— Dataset content —
--------------------------------------------------

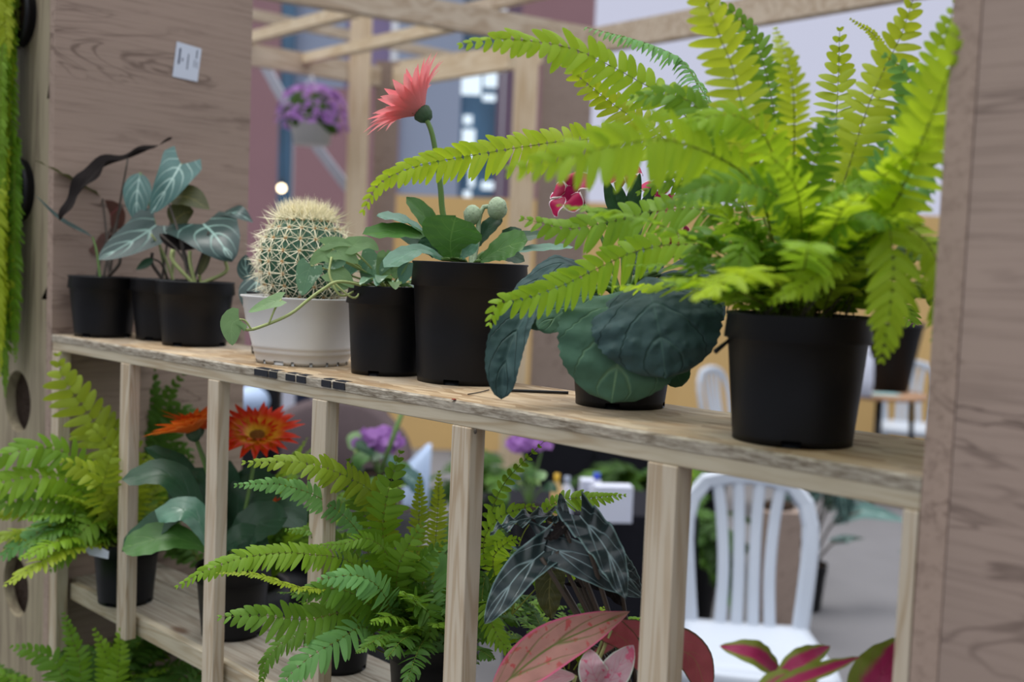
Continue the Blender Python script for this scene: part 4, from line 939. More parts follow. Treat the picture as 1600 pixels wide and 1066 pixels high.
for pix, hw in ([[(985, 360), (960, 320), (945, 275)], 13], [[(985, 350), (990, 310), (1000, 270)], 12], [[(990, 355), (1010, 320), (1020, 290)], 12], [[(975, 360), (945, 335), (915, 330)], 14], [[(1000, 350), (1015, 320), (1018, 296)], 9], [[(980, 345), (972, 315), (966, 285)], 10]):
    xl(pix, hw, 'gerbera_deep', .02, .6, 'oval', scallop=0)
def trumpet(x, y, dirp, size, dd=0.0):
    p = at(x, y, d+dd); ax_ = (_R*dirp[0]+_U*dirp[1]+_F*dirp[2]).normalized(); s = ax_.orthogonal().normalized(); u = ax_.cross(s)
    mb = MB(); ts = [p-ax_*.022+(s*math.cos(a)+u*math.sin(a))*.003 for a in [6.283*k/14 for k in range(14)]]; rg = [(.003, -.024), (.0055, -.018), (.008, -.008), (.011, 0)]
    for r, z in rg:
        for k in range(14): a = 6.283*k/14; mb.v.append(p+ax_*z+(s*math.cos(a)+u*math.sin(a))*r); mb.uv.append((.5, .3))
    mb.f = [(i*14+k, i*14+(k+1) % 14, (i+1)*14+(k+1) % 14, (i+1)*14+k) for i in range(3) for k in range(14)]
    fl_ = mb.build('flower', M['magenta'], gx, True, True)
    for k in range(5):
        a = 1.2566*k+.3; e1 = s*math.cos(a)+u*math.sin(a); leaf(fl_, [p+e1*.008, p+e1*(.008+size*.5)+ax_*.004, p+e1*(.008+size)-ax_*.004], size*.52, ax_, 'magenta', 'round', .0, name='petal', wave=.12, freq=1.5)
    stalk(gx, [topc, topc.lerp(p-ax_*.024, .6)+UP*.012, p-ax_*.024], .002, 'stem', 'flower_stalk')
trumpet(890, 300, (-.5, .35, -.45), .024, .03); trumpet(972, 268, (.1, .5, -.5), .018, .06); trumpet(1032, 312, (.4, .3, -.6), .020, .05); trumpet(1066, 374, (.7, .1, -.5), .015, .03)

# cable lying on the board
p0, p1 = on_z(790, 613, 0), on_z(888, 617, 0); mb = MB(); mb.tube([V((a.x, a.y, .0022)) for a in spline([p0, p0.lerp(p1, .5)+V((.004, .004, 0)), p1], 12)[0]], .0018, 6); tag(mb.build('cable', M['cable']), 'thin black cable lying on the shelf beside the folded hanging leaf', 'cable')
p0, p1 = on_z(731, 618, 0), on_z(764, 611, 0); mb = MB(); mb.tube([V((a.x, a.y, .0012)) for a in spline([p0, p0.lerp(p1, .5)+V((.002, 0, 0)), p1], 8)[0]], .0007, 5); tag(mb.build('twig', M['stem_dark']), 'thin dry twig on the shelf in front of the coral flower pot', 'twig')
p = on_z(709, 625, 0); mb = MB(); mb.lathe([(0, 0), (.0028, 0), (.0022, .0008), (0, .001)], V((p.x, p.y, .0003)), 9); tag(mb.build('dried_petal', plain('dried petal', (140, 52, 40), .8, .2)), 'tiny red-brown dried petal near the front edge of the shelf', 'petal')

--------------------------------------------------

Restate, line by line and word for word, everything from the top of the material through the line that contains "trumpet(890, 300, (-.5, .35, -.45), .024, .03);". Leave pictures out.

Continue the Blender Python script for this scene: part 4, from line 939. More parts follow. Treat the picture as 1600 pixels wide and 1066 pixels high.
for pix, hw in ([[(985, 360), (960, 320), (945, 275)], 13], [[(985, 350), (990, 310), (1000, 270)], 12], [[(990, 355), (1010, 320), (1020, 290)], 12], [[(975, 360), (945, 335), (915, 330)], 14], [[(1000, 350), (1015, 320), (1018, 296)], 9], [[(980, 345), (972, 315), (966, 285)], 10]):
    xl(pix, hw, 'gerbera_deep', .02, .6, 'oval', scallop=0)
def trumpet(x, y, dirp, size, dd=0.0):
    p = at(x, y, d+dd); ax_ = (_R*dirp[0]+_U*dirp[1]+_F*dirp[2]).normalized(); s = ax_.orthogonal().normalized(); u = ax_.cross(s)
    mb = MB(); ts = [p-ax_*.022+(s*math.cos(a)+u*math.sin(a))*.003 for a in [6.283*k/14 for k in range(14)]]; rg = [(.003, -.024), (.0055, -.018), (.008, -.008), (.011, 0)]
    for r, z in rg:
        for k in range(14): a = 6.283*k/14; mb.v.append(p+ax_*z+(s*math.cos(a)+u*math.sin(a))*r); mb.uv.append((.5, .3))
    mb.f = [(i*14+k, i*14+(k+1) % 14, (i+1)*14+(k+1) % 14, (i+1)*14+k) for i in range(3) for k in range(14)]
    fl_ = mb.build('flower', M['magenta'], gx, True, True)
    for k in range(5):
        a = 1.2566*k+.3; e1 = s*math.cos(a)+u*math.sin(a); leaf(fl_, [p+e1*.008, p+e1*(.008+size*.5)+ax_*.004, p+e1*(.008+size)-ax_*.004], size*.52, ax_, 'magenta', 'round', .0, name='petal', wave=.12, freq=1.5)
    stalk(gx, [topc, topc.lerp(p-ax_*.024, .6)+UP*.012, p-ax_*.024], .002, 'stem', 'flower_stalk')
trumpet(890, 300, (-.5, .35, -.45), .024, .03); trumpet(972, 268, (.1, .5, -.5), .018, .06); trumpet(1032, 312, (.4, .3, -.6), .020, .05); trumpet(1066, 374, (.7, .1, -.5), .015, .03)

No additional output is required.